(Supplied information)
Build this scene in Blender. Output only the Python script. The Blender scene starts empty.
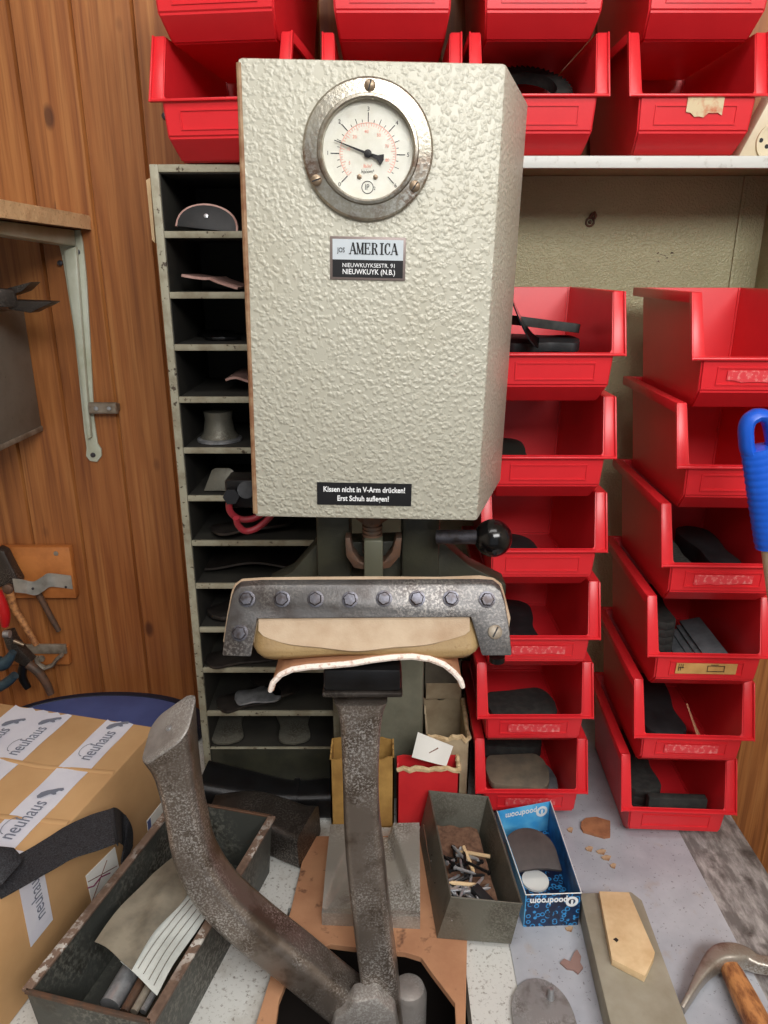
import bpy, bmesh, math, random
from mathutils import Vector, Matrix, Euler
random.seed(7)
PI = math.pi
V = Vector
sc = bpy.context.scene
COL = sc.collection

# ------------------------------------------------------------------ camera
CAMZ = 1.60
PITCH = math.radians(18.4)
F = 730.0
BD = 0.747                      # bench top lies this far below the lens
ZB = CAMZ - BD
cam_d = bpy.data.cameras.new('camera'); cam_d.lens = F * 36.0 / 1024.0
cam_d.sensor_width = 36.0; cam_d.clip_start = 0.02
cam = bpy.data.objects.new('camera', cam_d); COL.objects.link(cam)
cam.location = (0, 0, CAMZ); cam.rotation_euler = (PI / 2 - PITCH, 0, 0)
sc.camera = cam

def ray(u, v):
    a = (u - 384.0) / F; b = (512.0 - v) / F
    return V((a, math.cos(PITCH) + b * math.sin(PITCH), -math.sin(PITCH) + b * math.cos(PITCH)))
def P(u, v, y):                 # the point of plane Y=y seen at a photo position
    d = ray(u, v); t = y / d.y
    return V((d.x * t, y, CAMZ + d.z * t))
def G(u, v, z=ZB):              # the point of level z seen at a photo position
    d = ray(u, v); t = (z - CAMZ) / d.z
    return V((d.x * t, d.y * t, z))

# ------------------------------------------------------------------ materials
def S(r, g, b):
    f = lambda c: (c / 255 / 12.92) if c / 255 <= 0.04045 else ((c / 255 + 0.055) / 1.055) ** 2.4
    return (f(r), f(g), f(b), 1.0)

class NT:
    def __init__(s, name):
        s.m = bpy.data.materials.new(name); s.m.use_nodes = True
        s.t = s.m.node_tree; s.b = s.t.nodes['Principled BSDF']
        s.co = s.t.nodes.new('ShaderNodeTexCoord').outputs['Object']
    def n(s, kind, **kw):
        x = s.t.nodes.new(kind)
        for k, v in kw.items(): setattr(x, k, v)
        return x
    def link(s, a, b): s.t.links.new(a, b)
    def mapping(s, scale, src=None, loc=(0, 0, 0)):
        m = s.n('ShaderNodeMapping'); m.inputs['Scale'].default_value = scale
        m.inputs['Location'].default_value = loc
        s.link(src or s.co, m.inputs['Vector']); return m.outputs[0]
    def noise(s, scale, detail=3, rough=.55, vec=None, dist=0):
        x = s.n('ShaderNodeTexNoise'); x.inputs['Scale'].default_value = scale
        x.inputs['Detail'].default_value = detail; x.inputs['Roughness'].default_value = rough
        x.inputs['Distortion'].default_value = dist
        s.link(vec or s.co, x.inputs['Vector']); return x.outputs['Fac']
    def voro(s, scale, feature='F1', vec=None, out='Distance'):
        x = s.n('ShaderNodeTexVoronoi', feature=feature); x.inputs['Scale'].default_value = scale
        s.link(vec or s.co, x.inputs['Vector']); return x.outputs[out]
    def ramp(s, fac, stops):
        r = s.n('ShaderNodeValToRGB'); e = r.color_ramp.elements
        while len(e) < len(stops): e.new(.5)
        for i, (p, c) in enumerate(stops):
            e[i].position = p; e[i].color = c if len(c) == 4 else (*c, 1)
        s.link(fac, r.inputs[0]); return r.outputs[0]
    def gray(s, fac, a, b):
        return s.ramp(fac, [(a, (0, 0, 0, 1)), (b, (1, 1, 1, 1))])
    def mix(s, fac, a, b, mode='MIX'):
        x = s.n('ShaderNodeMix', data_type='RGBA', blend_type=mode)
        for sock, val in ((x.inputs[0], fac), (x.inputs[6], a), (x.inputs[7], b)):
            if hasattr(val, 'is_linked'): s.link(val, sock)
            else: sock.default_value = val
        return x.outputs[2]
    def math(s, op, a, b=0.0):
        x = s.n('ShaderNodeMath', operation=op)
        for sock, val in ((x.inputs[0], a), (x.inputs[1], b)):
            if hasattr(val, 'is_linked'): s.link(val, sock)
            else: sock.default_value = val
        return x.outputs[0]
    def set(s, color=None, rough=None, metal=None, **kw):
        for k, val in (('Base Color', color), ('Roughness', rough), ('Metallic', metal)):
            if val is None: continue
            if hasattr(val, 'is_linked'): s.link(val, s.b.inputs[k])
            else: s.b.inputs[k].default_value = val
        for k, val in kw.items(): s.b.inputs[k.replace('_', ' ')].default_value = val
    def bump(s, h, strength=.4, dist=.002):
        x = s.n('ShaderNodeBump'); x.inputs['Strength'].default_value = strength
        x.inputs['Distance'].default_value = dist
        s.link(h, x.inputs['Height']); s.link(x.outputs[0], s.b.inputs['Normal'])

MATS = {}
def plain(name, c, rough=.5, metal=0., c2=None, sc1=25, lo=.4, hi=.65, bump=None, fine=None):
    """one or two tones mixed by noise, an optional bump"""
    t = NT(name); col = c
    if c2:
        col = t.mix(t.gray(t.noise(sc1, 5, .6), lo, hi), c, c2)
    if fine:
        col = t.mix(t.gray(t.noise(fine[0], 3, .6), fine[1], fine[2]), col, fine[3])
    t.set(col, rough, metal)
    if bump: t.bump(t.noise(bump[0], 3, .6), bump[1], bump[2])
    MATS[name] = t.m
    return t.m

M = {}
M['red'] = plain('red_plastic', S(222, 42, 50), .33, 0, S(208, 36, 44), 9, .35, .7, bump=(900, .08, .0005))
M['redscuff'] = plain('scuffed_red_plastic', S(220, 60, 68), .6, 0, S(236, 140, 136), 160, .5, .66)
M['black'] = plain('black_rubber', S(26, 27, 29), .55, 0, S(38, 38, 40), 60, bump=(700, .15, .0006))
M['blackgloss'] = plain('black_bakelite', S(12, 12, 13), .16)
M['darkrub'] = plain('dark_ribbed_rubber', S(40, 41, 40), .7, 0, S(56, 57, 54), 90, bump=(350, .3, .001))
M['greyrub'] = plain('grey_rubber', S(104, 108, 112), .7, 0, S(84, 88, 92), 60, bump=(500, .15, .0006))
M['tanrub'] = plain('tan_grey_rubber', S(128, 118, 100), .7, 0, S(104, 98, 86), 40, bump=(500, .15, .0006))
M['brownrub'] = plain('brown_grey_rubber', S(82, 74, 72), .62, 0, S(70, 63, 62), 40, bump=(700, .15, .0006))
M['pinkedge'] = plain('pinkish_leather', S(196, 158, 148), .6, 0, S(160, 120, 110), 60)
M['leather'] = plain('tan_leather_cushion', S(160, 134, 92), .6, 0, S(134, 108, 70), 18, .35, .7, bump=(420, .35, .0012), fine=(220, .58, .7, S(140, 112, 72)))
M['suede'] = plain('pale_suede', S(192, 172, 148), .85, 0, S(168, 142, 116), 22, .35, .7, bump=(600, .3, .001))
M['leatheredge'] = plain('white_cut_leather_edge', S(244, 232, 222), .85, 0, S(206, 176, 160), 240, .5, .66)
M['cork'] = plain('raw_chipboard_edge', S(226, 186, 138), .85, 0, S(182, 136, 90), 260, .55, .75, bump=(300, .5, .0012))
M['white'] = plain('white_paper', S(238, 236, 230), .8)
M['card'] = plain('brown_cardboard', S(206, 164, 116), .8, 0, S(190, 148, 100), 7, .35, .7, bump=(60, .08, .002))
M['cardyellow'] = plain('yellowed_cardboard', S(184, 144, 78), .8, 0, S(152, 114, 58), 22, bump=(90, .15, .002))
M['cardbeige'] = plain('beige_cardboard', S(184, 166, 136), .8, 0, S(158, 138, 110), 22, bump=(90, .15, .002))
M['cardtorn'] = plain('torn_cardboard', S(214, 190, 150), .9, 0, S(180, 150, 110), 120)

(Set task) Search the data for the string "scene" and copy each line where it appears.

(Task result)
Build this scene in Blender. Output only the Python script. The Blender scene starts empty.
sc = bpy.context.scene